» Stated problem
Go through the listing and set it down exactly, leaving out its pictures.
==================================================
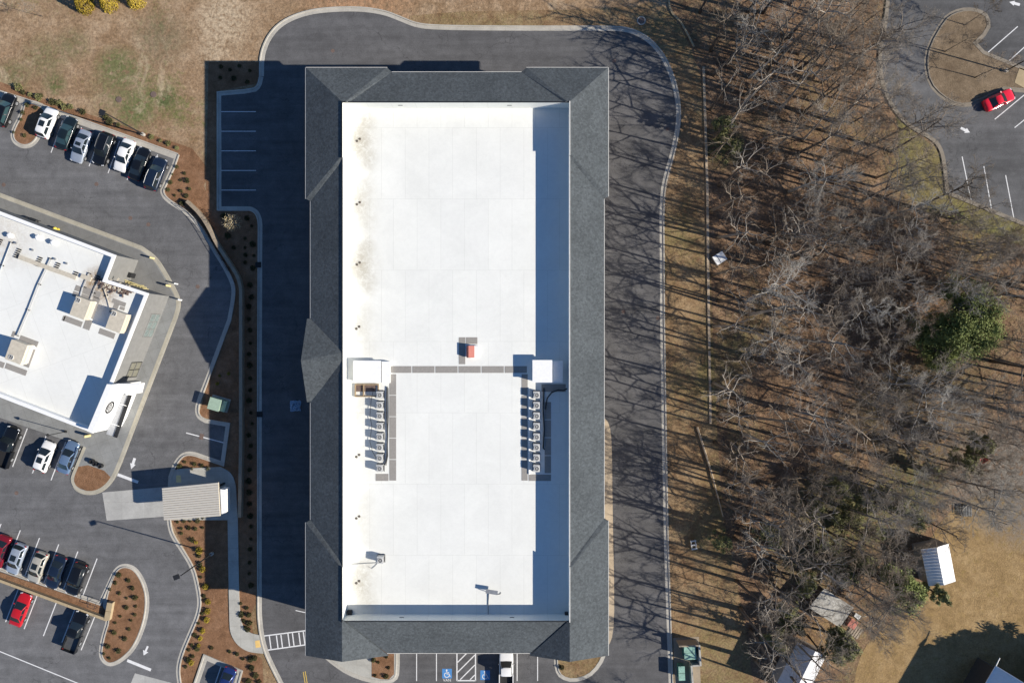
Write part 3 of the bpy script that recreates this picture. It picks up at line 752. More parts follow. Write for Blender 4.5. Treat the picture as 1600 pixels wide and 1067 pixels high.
# --- things on the white roof
def hatch(cx0, cy0, cx1, cy1, hgt, label):
    a = P(cx0, cy0, ZF + hgt); b = P(cx1, cy1, ZF + hgt); c = (a + b) / 2
    e = empty('roof_box', (c.x, c.y, ZF), 0, label, 'roof box')
    L, Wd = abs(b.x - a.x), abs(b.y - a.y)
    m = MB(); m.box((0, 0, hgt / 2 - .05), (L - .2, Wd - .2, hgt - .1)); m.build('shaft_wall', M_white, e)
    m = MB(); m.box((0, 0, hgt - .04), (L, Wd, .10)); m.build('cap', M_white, e)
    return e
e = hatch(552, 563.5, 595, 597.5, .75, 'white rooftop lift box north of the condensers at west edge')
m = MB(); m.box((2.3, -.1, .25), (1.0, 2.7, .5)); m.build('skirt', M_white, e)
e = hatch(832, 562.5, 863, 597.5, 1.35, 'white rooftop lift box half in parapet shade at east edge')
m = MB(); m.box((1.95, -.1, .35), (1.3, 2.7, .7)); m.build('skirt', M_white, e)

def condenser(loc, label, group=None, sc=1.0):
    e = empty('condenser_unit', loc, 0, label, 'air conditioner', group)
    m = MB(); m.box((0, 0, .07), (.95, 1.0, .10)); m.build('base', M_dark, e)
    m = MB(); m.box((0, 0, .50), (.80, .86, .76)); m.build('casing', M_unit, e)
    m = MB(); m.box((.403, 0, .48), (.012, .7, .6)); m.build('coil_panel', M_grille, e)
    m = MB(); m.ring((0, -.02), .27, .34, .88, .93, 18); m.build('fan_ring', M_unit, e)
    m = MB(); m.cyl((0, -.02), .26, .86, .885, 18); f = m.build('fan', M_dark, e)
    m = MB()
    for k in range(4): m.box((0, -.02, .90), (.52, .035, .02), k * pi / 4)
    m.build('grille', M_unit, f)
    m = MB(); m.box((0, .415, .55), (.8, .02, .5)); m.build('service_panel', M_grille, e)
    return e
proto = None
for side, X, lb in ((0, 593, 'boxy grey condenser unit in the sunlit west rooftop row'), (1, 838.5, 'boxy grey condenser unit in the east rooftop row beside shade')):
    for i in range(8):
        y = 617 + 16.4 * i
        l = lb if 0 < i < 7 else lb.replace('boxy', 'northernmost' if i == 0 else 'southernmost')
        gq = 'west rooftop condensers' if side == 0 else 'east rooftop condensers'
        v = P(X, y, ZF + .9)
        if proto is None:
            proto = condenser((v.x, v.y, ZF + .02), l, gq); e = proto
        else:
            e = copy_tree(proto); e.location = (v.x, v.y, ZF + .02); e['label'] = l; e['group'] = gq
    # rails and cables
    v0 = P(X - (9 if side else -11), 612, ZF + .2); v1 = P(X - (9 if side else -11), 742, ZF + .2)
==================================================
» Reply
Write part 3 of the bpy script that recreates this picture. It picks up at line 752. More parts follow. Write for Blender 4.5. Treat the picture as 1600 pixels wide and 1067 pixels high.
# --- things on the white roof
def hatch(cx0, cy0, cx1, cy1, hgt, label):
    a = P(cx0, cy0, ZF + hgt); b = P(cx1, cy1, ZF + hgt); c = (a + b) / 2
    e = empty('roof_box', (c.x, c.y, ZF), 0, label, 'roof box')
    L, Wd = abs(b.x - a.x), abs(b.y - a.y)
    m = MB(); m.box((0, 0, hgt / 2 - .05), (L - .2, Wd - .2, hgt - .1)); m.build('shaft_wall', M_white, e)
    m = MB(); m.box((0, 0, hgt - .04), (L, Wd, .10)); m.build('cap', M_white, e)
    return e
e = hatch(552, 563.5, 595, 597.5, .75, 'white rooftop lift box north of the condensers at west edge')
m = MB(); m.box((2.3, -.1, .25), (1.0, 2.7, .5)); m.build('skirt', M_white, e)
e = hatch(832, 562.5, 863, 597.5, 1.35, 'white rooftop lift box half in parapet shade at east edge')
m = MB(); m.box((1.95, -.1, .35), (1.3, 2.7, .7)); m.build('skirt', M_white, e)

def condenser(loc, label, group=None, sc=1.0):
    e = empty('condenser_unit', loc, 0, label, 'air conditioner', group)
    m = MB(); m.box((0, 0, .07), (.95, 1.0, .10)); m.build('base', M_dark, e)
    m = MB(); m.box((0, 0, .50), (.80, .86, .76)); m.build('casing', M_unit, e)
    m = MB(); m.box((.403, 0, .48), (.012, .7, .6)); m.build('coil_panel', M_grille, e)
    m = MB(); m.ring((0, -.02), .27, .34, .88, .93, 18); m.build('fan_ring', M_unit, e)
    m = MB(); m.cyl((0, -.02), .26, .86, .885, 18); f = m.build('fan', M_dark, e)
    m = MB()
    for k in range(4): m.box((0, -.02, .90), (.52, .035, .02), k * pi / 4)
    m.build('grille', M_unit, f)
    m = MB(); m.box((0, .415, .55), (.8, .02, .5)); m.build('service_panel', M_grille, e)
    return e
proto = None
for side, X, lb in ((0, 593, 'boxy grey condenser unit in the sunlit west rooftop row'), (1, 838.5, 'boxy grey condenser unit in the east rooftop row beside shade')):
    for i in range(8):
        y = 617 + 16.4 * i
        l = lb if 0 < i < 7 else lb.replace('boxy', 'northernmost' if i == 0 else 'southernmost')
        gq = 'west rooftop condensers' if side == 0 else 'east rooftop condensers'
        v = P(X, y, ZF + .9)
        if proto is None:
            proto = condenser((v.x, v.y, ZF + .02), l, gq); e = proto
        else:
            e = copy_tree(proto); e.location = (v.x, v.y, ZF + .02); e['label'] = l; e['group'] = gq
    # rails and cables
    v0 = P(X - (9 if side else -11), 612, ZF + .2); v1 = P(X - (9 if side else -11), 742, ZF + .2)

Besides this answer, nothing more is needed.